Olavo de Carvalho


O Globo, 30 de outubro de 2004

Em janeiro de 1976, o jornal do Sindicato dos Jornalistas de São Paulo, Unidade, publicou uma edição especial com o abaixo-assinado no qual 467 membros da classe, contestando a versão oficial da morte de Vladimir Herzog, exigiam da Justiça Militar uma nova investigação. O documento pode ser visto no site http://www.partes.com.br/memoria08.html. Meu nome não somente está na lista de signatários, mas é também o de um dos responsáveis por aquela edição, o mais ousado protesto coletivo até então realizado pelos jornalistas contra o regime imperante. Minha posição no caso foi clara e inequívoca.

Nessas condições, não posso senão concordar com Milton Coelho da Graça quando diz que anistia não é esquecimento, que a verdade histórica não deve ser sufocada sob o pretexto de não reabrir feridas.

Apenas observo que é indecente querer reabrir só uma parte da verdade para encobrir as restantes sob o fulgor hipnótico de revelações unilaterais. Ora, isso é precisamente o que a nossa mídia vem propondo.

A rapidez com que tantos comentaristas celebraram como “prova definitiva” a publicação das fotos do suposto Vladimir Herzog só foi superada pela presteza com que, falhada a operação, anunciaram que afinal não tinha a menor importância saber se as imagens eram ou não do jornalista.

O importante, sim, era dobrar a espinha das Forças Armadas, e este objetivo tinha sido plenamente alcançado. Parabenizado de início como revelador da verdade, o Correio Braziliense pareceu ter ainda mais méritos como cúmplice consciente ou inconsciente de uma fraude bem sucedida.
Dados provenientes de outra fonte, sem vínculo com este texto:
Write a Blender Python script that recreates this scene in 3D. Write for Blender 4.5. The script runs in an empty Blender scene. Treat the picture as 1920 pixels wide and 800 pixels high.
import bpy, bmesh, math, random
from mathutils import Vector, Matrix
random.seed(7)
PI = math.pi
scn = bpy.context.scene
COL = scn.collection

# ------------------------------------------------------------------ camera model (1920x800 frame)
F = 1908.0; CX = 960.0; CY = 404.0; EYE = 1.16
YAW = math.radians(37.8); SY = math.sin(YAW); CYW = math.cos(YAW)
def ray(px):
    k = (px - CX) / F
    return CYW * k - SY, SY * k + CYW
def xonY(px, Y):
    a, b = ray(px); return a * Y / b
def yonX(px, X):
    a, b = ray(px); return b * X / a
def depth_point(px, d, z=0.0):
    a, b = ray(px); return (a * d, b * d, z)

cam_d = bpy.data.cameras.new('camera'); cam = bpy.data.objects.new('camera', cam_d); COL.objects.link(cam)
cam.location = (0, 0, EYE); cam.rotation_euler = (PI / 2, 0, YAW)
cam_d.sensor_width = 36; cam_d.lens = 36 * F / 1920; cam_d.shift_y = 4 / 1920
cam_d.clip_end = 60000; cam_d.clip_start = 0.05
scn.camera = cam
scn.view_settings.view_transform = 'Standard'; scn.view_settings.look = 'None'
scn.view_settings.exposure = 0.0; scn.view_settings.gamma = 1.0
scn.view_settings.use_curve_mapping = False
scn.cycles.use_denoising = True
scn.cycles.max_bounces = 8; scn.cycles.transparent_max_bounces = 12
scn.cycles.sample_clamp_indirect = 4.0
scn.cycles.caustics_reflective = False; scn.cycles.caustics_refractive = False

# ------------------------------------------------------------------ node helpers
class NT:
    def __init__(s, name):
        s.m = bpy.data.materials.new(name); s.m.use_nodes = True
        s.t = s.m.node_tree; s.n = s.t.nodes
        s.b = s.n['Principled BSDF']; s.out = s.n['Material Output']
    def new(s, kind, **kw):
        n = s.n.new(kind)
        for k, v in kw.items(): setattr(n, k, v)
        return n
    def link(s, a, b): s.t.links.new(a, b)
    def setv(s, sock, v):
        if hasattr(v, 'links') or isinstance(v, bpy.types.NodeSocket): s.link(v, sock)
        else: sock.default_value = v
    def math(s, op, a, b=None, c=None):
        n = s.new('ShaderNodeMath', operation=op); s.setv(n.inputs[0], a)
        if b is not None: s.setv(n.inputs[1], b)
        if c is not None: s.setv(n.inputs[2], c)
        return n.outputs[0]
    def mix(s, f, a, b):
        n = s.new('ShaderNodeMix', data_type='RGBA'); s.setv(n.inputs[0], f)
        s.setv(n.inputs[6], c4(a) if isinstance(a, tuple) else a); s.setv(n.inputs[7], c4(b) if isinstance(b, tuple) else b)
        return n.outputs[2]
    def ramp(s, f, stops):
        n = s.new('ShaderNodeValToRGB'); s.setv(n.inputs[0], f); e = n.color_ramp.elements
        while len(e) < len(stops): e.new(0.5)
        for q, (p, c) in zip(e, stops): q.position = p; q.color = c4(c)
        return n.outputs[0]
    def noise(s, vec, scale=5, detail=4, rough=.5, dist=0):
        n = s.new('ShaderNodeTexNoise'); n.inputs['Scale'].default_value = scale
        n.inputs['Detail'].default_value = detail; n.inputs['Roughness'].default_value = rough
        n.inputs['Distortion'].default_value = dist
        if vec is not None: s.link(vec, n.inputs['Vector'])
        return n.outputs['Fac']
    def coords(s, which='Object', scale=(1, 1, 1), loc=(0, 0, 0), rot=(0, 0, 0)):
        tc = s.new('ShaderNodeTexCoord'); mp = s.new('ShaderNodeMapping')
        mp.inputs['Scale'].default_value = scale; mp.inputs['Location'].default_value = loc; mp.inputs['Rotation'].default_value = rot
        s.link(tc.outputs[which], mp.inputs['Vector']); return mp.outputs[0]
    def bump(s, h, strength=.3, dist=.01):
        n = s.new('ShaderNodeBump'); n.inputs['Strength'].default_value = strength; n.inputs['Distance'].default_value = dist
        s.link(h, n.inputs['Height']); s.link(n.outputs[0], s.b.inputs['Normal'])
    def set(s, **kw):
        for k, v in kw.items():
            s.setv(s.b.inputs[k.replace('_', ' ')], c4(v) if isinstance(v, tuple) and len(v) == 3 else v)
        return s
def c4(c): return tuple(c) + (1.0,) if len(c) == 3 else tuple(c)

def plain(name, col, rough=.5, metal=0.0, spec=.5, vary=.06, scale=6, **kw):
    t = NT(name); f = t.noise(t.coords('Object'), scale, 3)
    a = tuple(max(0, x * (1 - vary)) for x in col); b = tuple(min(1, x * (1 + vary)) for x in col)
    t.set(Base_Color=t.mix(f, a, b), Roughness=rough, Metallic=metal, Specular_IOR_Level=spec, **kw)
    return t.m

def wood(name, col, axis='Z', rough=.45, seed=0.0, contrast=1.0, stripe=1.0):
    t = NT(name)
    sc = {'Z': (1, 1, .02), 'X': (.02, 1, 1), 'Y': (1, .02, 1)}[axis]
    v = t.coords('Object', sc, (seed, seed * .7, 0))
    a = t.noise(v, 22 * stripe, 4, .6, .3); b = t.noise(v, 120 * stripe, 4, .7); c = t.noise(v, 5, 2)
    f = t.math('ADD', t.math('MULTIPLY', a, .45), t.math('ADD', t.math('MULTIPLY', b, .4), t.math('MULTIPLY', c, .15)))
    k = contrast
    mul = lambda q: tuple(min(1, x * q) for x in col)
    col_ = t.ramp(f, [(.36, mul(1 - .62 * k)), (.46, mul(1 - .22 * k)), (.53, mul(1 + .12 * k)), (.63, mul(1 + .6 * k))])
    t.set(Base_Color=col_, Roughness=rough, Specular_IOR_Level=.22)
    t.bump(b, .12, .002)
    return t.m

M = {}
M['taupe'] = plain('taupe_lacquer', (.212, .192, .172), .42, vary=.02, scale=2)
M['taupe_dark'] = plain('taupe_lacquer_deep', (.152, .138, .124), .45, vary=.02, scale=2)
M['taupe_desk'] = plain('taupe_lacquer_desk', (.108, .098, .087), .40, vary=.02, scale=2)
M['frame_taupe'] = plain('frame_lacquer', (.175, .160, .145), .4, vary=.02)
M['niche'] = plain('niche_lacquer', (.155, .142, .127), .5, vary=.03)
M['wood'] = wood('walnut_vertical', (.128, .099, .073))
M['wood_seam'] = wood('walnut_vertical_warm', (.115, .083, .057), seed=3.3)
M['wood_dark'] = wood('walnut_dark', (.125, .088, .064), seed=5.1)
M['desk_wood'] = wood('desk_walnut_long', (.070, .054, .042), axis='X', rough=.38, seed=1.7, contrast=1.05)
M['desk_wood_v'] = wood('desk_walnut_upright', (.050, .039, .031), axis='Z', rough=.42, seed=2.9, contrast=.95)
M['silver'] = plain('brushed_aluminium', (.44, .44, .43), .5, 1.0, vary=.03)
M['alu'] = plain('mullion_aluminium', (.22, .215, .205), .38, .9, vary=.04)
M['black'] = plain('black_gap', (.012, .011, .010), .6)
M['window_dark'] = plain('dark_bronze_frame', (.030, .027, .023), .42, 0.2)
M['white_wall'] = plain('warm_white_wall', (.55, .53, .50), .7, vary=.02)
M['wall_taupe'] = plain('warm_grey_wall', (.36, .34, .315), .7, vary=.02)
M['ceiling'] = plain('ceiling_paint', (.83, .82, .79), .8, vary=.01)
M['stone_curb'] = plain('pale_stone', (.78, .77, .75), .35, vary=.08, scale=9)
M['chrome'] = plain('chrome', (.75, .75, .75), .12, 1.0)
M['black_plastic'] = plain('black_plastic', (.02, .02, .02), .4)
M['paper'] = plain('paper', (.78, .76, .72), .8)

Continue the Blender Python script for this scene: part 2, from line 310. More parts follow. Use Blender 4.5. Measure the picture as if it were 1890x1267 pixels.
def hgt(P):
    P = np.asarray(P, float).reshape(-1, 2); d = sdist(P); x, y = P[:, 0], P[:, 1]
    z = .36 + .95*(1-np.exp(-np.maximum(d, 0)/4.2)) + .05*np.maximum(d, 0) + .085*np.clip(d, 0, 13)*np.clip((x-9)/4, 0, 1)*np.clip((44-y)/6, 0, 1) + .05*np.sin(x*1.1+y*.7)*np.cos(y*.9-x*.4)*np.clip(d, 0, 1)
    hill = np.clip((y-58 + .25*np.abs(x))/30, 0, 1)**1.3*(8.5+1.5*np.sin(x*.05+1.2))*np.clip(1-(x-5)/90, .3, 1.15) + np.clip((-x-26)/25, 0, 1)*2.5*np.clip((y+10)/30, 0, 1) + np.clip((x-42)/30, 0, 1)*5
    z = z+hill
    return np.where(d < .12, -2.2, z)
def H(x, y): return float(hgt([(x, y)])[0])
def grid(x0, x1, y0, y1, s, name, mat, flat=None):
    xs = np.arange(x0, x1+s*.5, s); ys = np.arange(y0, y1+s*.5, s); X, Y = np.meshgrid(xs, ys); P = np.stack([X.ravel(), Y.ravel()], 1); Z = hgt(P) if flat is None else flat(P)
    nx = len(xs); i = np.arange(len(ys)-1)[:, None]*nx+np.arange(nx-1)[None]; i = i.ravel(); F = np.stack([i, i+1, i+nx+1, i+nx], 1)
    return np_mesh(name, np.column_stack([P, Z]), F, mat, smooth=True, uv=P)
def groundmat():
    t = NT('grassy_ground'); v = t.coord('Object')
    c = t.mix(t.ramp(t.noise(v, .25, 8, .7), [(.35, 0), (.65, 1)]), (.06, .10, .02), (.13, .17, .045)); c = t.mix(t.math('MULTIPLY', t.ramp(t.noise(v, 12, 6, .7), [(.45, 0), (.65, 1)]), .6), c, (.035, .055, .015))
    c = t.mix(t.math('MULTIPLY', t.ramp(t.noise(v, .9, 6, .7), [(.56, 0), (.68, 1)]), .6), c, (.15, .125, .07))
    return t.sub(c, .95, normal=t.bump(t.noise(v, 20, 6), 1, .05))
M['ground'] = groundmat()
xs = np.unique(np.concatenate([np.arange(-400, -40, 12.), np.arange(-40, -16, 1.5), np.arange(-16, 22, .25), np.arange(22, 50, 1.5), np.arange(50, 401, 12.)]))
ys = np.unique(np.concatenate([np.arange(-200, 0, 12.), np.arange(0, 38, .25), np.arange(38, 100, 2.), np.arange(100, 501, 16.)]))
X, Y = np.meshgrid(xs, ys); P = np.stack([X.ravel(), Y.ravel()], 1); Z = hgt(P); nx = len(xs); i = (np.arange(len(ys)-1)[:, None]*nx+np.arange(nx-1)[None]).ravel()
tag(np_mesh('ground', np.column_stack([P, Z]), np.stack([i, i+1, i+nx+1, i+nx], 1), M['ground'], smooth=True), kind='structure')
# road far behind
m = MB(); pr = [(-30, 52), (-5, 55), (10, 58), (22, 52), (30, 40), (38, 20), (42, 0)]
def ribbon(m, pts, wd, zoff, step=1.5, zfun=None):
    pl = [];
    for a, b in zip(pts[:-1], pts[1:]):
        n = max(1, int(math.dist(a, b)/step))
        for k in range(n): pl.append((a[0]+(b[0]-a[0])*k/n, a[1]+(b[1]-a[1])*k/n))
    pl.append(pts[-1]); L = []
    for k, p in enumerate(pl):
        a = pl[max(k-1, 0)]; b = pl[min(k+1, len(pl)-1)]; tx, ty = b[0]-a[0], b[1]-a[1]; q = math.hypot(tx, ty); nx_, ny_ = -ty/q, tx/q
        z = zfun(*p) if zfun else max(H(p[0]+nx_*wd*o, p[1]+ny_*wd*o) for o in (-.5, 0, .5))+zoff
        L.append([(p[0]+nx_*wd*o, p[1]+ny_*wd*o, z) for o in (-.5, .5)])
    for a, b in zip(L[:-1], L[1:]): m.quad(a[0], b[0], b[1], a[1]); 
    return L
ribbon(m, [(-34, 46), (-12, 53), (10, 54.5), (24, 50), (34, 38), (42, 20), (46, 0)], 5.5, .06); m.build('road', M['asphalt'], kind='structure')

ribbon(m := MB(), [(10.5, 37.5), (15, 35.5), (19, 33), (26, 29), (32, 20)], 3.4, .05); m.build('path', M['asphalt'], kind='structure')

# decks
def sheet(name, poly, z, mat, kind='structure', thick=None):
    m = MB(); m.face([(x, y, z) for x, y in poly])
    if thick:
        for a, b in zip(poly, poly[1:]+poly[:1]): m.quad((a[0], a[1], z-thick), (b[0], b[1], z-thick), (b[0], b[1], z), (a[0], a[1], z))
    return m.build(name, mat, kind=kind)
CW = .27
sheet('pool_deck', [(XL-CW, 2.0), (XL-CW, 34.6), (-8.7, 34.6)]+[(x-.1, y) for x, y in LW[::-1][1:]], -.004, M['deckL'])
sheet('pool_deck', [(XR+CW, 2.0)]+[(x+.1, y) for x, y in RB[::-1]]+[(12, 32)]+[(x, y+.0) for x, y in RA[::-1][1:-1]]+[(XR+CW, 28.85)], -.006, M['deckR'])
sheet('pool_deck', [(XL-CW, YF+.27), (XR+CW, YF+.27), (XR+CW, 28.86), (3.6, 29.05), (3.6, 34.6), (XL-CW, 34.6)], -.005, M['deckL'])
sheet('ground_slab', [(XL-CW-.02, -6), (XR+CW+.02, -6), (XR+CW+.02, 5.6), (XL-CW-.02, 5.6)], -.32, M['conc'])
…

A avaliação dos fatos é a medula do jornalismo. Se um acontecimento é da maior importância quando suja a reputação dos nossos inimigos mas se torna repentinamente irrelevante quando ameaça enlamear a nossa, o critério subentendido nesse julgamento é o do maquiavelismo político, não o da honestidade.

O tal cabo Firmino, por exemplo, aparece do nada trazendo provas falsas. Revelada a treta, como continuar acreditando que ele trabalhou para os serviços de segurança? Por que não investigar se, ao contrário, ele se infiltrou no Exército a mando de organizações de esquerda, às quais continua servindo agora em novas e evidentes funções?

Mais ainda, é óbvio que a verdadeira história dos “anos de chumbo” jamais poderá ser esclarecida sem a plena elucidação das conexões internacionais do terrorismo brasileiro. O sr. José Dirceu, por exemplo, foi oficial da inteligência militar cubana, cúmplice direto de uma ditadura genocida que não matou menos de cem mil pessoas. Acreditar que fizesse isso por amor aos direitos humanos é abusar do direito à idiotice. Mas quantos outros brasileiros exerceram funções análogas, antes e depois do fracasso das guerrilhas? Quantos prisioneiros foram torturados e mortos nos cárceres de Havana, na época, com a amável complacência daqueles apóstolos do bem, protegidos de Fidel Castro? Podemos ter a certeza de que nenhum “desaparecido” jaz num cemitério clandestino de Havana, “justiçado” por traição à causa como Márcio Toledo? Quais as articulações da guerrilha brasileira com a OLAS, Organização de Solidariedade Latino-Americana, antecessora do Foro de São Paulo, e qual a ligação dela com os governos soviético e chinês que nas décadas de 60 e 70 fizeram pelo menos quatro milhões de vítimas em várias partes do mundo? É ridículo imaginar que a opacidade dos tempos passados possa ser removida sem a exaustiva investigação desses capítulos macabros. Mesmo episódios anteriores da história da esquerda só recentemente começam a ser esclarecidos. Nos Arquivos de Moscou, William Waack descobriu que Olga Benario não tinha sido uma pobre idealista punida por delito de consciência, mas a agente de um serviço secreto militar que, na mesma ocasião, colaborava intensamente com o governo nazista. Que é que o beautiful people esquerdista fez com essa informação? Tratou de escondê-la sob o brilho de uma ficção cinematográfica. Como acreditar que agora ele quer a verdade, nada mais que a verdade? A mim me parece que ele quer mesmo é agitar a lama para que ninguém enxergue o fundo do poço.